Emily Wagster Pettus
For Ole Miss, prez debate marks school’s progress
Democratic presidential candidate Sen. Barack Obama, D-Ill., claps during a rally in Charlotte, N.C., on Sunday, Sept. 21, 2008. The campaigns of Obama and Republican candidate Sen. John McCain, R-Ariz., head to Oxford, Miss., this week for tomorrow’s presidential debate, the first head-to-head encounter of the election season. (Photo: AP /Chris Carlson)

OXFORD, Miss. — Two generations ago, bullets flew and tear gas canisters exploded among the magnolias as segregationists fought federal authorities over the court-ordered admission of the first black student to the University of Mississippi. It was the flagship school in what was then the most defiantly white supremacist state in the union.

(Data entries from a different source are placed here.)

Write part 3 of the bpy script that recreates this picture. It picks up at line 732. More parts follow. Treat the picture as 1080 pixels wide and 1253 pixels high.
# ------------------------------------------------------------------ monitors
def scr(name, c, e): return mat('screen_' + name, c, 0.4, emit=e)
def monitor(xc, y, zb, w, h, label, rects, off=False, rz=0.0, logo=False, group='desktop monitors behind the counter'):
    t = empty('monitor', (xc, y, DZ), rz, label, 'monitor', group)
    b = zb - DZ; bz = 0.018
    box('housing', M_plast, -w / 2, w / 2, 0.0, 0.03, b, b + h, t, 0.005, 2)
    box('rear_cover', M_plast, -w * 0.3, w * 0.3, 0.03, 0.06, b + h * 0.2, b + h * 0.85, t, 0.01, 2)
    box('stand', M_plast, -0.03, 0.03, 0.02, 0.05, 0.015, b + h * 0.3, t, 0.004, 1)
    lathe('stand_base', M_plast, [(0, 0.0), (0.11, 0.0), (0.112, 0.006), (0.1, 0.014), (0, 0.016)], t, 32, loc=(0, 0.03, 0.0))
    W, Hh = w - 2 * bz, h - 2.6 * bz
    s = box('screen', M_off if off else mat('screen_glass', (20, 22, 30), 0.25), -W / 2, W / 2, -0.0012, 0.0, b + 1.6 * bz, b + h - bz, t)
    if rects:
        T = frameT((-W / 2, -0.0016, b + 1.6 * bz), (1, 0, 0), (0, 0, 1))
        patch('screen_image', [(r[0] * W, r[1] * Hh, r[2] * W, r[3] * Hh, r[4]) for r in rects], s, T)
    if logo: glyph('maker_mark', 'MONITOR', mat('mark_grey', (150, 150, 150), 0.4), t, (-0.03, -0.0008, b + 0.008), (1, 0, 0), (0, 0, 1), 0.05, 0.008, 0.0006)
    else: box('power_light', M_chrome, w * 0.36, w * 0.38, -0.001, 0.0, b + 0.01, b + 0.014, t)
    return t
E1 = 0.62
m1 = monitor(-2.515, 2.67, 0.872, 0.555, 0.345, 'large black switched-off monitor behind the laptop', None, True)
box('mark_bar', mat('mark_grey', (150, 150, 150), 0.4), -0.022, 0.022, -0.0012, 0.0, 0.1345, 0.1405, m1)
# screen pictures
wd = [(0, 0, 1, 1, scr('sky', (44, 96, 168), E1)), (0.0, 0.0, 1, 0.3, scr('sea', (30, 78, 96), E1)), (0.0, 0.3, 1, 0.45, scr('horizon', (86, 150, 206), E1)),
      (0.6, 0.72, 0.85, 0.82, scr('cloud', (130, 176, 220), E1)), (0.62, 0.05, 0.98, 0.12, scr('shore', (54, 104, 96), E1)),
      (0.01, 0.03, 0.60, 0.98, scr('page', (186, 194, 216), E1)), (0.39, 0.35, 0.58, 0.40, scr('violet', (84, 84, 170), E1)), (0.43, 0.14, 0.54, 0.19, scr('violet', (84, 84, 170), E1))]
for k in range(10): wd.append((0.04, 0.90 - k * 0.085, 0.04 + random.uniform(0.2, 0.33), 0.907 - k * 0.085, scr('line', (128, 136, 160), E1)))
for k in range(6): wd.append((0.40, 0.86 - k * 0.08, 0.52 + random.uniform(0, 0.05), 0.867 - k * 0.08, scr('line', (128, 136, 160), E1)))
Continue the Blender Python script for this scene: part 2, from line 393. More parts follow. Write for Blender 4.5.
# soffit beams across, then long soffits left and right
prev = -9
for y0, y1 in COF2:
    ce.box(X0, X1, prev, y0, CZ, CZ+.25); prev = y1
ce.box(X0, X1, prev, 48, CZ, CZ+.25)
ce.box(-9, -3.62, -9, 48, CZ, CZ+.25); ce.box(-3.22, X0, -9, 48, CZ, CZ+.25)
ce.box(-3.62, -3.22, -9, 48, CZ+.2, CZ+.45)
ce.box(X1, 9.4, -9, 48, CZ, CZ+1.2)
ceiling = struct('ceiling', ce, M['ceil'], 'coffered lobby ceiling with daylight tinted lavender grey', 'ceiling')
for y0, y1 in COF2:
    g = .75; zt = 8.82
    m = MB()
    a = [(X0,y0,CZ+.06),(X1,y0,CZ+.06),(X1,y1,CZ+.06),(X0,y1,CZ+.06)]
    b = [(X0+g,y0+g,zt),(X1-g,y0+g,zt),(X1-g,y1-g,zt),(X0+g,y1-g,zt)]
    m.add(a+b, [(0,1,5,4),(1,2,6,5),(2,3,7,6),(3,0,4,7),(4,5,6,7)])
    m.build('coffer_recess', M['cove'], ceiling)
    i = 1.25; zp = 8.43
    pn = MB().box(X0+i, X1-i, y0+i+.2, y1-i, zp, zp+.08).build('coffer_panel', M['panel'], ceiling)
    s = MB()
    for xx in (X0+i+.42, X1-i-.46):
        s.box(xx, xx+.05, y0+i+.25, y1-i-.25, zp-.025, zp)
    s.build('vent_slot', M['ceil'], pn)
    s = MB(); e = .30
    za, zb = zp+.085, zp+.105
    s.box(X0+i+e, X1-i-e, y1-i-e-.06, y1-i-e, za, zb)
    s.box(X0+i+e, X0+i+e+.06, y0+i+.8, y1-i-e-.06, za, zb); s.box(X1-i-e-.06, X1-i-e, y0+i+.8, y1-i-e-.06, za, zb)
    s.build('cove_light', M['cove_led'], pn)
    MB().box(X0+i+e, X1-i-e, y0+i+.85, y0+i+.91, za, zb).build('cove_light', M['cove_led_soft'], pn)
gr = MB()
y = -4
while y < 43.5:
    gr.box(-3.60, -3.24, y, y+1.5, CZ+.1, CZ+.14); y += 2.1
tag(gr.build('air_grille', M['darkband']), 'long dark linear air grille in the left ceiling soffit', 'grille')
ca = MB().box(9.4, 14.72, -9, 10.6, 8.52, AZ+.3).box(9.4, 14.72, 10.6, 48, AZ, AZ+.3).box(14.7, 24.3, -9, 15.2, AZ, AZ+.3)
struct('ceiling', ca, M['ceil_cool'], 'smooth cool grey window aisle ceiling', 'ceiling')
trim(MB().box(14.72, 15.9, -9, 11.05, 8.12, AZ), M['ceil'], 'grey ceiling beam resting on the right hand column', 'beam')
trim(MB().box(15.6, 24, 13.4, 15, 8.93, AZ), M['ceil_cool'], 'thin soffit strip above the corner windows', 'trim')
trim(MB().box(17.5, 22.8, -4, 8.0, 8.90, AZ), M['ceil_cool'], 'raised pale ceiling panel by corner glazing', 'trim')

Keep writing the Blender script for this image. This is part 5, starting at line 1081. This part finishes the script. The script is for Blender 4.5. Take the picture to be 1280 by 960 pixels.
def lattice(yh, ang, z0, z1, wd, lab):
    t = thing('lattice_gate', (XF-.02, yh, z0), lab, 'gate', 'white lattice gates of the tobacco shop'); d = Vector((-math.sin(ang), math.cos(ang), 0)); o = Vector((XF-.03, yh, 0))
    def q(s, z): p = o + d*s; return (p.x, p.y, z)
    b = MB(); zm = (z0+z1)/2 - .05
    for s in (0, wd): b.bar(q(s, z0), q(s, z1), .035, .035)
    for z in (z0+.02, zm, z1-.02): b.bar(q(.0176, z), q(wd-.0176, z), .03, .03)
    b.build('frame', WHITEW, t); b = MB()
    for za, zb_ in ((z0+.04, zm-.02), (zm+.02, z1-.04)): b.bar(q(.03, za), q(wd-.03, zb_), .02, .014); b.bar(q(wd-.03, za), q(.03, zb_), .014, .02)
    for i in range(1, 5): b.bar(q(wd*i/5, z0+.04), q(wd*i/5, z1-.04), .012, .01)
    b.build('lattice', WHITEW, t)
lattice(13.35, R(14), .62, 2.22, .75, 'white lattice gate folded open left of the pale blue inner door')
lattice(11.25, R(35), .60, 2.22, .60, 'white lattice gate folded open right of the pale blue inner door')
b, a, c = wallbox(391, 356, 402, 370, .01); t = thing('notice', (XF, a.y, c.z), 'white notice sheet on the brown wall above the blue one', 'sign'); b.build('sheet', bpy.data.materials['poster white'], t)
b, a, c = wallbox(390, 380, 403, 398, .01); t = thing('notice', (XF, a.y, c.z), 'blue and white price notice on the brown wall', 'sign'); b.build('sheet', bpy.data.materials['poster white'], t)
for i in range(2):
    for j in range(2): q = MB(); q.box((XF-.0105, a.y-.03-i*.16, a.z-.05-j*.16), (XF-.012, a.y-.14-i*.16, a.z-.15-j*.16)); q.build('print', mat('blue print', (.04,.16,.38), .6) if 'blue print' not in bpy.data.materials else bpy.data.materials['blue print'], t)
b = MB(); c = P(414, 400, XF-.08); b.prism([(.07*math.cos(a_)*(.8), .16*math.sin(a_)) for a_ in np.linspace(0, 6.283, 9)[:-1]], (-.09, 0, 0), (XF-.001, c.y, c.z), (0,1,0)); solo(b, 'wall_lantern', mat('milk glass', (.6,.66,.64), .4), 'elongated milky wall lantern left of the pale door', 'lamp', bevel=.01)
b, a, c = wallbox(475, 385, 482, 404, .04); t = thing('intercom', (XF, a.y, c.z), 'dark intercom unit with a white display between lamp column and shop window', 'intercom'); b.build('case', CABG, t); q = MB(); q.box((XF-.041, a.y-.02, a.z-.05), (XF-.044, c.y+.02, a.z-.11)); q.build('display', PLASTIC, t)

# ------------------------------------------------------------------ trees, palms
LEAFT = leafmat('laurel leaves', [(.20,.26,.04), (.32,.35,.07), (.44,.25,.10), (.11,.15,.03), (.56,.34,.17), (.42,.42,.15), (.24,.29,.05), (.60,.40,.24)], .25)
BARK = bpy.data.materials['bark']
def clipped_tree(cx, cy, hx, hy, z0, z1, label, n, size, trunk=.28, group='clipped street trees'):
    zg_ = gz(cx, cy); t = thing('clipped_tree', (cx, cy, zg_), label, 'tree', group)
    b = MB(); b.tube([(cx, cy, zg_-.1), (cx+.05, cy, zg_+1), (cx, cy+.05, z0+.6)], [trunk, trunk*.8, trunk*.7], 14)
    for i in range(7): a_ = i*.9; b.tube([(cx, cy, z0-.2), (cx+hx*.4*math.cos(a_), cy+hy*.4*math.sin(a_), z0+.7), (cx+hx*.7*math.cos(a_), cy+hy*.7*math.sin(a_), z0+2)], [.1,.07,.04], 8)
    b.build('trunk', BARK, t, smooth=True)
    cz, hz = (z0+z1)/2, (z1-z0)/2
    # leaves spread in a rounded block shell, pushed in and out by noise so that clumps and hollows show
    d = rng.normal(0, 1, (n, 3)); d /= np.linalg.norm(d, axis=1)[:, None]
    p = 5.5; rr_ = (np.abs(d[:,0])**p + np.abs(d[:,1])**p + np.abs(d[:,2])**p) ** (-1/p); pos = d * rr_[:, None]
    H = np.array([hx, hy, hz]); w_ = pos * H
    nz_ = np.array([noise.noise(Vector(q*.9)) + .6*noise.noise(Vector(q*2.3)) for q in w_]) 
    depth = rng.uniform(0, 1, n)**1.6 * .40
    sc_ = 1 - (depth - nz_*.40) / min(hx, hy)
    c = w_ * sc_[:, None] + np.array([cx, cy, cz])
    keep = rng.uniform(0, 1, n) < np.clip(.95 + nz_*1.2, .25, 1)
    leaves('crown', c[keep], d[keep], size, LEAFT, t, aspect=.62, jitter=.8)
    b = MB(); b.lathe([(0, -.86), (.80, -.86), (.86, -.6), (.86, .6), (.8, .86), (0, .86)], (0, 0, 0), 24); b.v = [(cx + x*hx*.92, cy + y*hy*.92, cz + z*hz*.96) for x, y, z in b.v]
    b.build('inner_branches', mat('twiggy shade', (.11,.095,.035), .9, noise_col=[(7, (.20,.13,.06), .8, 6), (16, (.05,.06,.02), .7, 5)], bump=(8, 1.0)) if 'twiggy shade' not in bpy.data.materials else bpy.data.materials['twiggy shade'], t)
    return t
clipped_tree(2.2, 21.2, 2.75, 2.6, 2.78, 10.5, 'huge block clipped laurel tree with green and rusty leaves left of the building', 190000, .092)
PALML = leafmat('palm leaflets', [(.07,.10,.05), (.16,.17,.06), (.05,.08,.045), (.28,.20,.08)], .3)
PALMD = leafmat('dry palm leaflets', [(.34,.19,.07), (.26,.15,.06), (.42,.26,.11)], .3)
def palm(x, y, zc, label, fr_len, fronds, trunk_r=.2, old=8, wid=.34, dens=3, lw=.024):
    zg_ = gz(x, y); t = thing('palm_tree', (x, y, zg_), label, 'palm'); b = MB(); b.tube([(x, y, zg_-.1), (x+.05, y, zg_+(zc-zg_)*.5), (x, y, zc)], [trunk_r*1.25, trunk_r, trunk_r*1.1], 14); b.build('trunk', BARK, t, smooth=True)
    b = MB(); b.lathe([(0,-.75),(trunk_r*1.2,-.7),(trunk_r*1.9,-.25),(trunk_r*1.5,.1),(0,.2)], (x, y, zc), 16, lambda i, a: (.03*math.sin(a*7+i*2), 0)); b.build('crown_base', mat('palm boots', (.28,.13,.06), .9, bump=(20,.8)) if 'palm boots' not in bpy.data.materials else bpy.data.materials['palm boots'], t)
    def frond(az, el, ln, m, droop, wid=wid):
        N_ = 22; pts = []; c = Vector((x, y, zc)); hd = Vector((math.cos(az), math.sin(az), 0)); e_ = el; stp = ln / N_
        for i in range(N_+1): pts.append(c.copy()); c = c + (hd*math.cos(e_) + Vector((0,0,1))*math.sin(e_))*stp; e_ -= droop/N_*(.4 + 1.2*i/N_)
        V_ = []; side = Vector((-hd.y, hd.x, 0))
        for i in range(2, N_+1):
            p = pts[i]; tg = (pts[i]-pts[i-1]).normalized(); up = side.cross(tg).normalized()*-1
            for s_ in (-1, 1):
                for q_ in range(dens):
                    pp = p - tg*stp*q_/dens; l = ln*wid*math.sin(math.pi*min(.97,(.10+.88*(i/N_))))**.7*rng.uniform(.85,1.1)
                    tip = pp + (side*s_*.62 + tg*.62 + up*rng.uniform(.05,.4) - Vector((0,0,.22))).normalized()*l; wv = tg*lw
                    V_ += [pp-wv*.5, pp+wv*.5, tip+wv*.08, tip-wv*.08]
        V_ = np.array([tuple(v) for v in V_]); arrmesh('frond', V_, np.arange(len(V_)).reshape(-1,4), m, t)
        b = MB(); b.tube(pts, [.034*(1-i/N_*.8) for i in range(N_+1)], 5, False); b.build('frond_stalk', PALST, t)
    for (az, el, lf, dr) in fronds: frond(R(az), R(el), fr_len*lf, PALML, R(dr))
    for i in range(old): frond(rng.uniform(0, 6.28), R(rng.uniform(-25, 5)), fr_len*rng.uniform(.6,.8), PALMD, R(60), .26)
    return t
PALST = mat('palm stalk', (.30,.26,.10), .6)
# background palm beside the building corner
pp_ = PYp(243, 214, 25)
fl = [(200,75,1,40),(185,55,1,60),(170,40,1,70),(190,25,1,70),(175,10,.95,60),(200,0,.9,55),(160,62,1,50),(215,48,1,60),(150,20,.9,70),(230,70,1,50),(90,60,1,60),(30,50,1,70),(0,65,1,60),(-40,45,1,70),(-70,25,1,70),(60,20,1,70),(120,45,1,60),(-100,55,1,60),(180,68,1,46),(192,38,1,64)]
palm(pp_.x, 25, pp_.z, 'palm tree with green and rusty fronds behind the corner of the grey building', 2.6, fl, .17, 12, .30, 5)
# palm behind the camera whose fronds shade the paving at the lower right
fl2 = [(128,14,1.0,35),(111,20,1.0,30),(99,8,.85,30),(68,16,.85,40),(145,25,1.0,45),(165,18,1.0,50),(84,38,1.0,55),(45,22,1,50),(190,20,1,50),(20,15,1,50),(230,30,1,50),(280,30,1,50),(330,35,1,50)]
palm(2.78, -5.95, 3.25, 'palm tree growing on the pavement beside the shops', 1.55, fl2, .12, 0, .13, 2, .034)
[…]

Now, Ole Miss is a diverse university where racial conflict is a topic for history classes rather than a fact of everyday life, and it’s hosting the first presidential debate featuring a black nominee for a major party.

“I think what we have here is really a confluence of two lines of history, where you have a new Ole Miss, a post-racial Ole Miss, and you have a post-racial black candidate running for president,” said David Sansing, professor emeritus of history at the university. “Nowhere in America could these two forces reinforce each other as they do here at Ole Miss.”

Democrat Barack Obama — born to a black African father and white American mother — was a 14-month-old toddler in Hawaii when James Meredith, a 29-year-old Air Force veteran, broke the color barrier at the University of Mississippi in the fall of 1962.

Ole Miss Chancellor Robert Khayat welcomes the Sept. 26 debate between Obama and Republican John McCain as a chance to show the world an up-to-date image of the school. He recognizes that some people’s only impression comes from grainy black-and-white footage from 46 years ago.

“It took a lot of years for the university to get beyond that. But we’ve done it,” said Khayat.

About 20 percent of the school’s 17,601 students this fall are racial minorities; most of the minorities are black, although the school says it doesn’t track specific numbers. The main campus in Oxford is home to the William Winter Institute for Racial Reconciliation, named for an Ole Miss alumnus who was a progressive governor of Mississippi in the early 1980s.

In 2006, the university dedicated a life-sized bronze statue of Meredith near the Lyceum, the white-columned administration building that still bears bullet scars from 1962. The statue stands about 100 yards from a marble figure of a Confederate soldier, erected decades ago to honor students killed in the Civil War.

As on many southern campuses, Ole Miss fraternities and sororities are still largely all-white or all-black. But it’s common to see racially mixed groups socializing in the cafeteria or playing intramural sports.

Brittney Smith, president of the school’s Black Student Union, said many students don’t know about the integration fight that took place before some of their parents were born. She said university administrators deserve credit for helping promote interaction among students, some of whom attended nearly all-white or all-black high schools.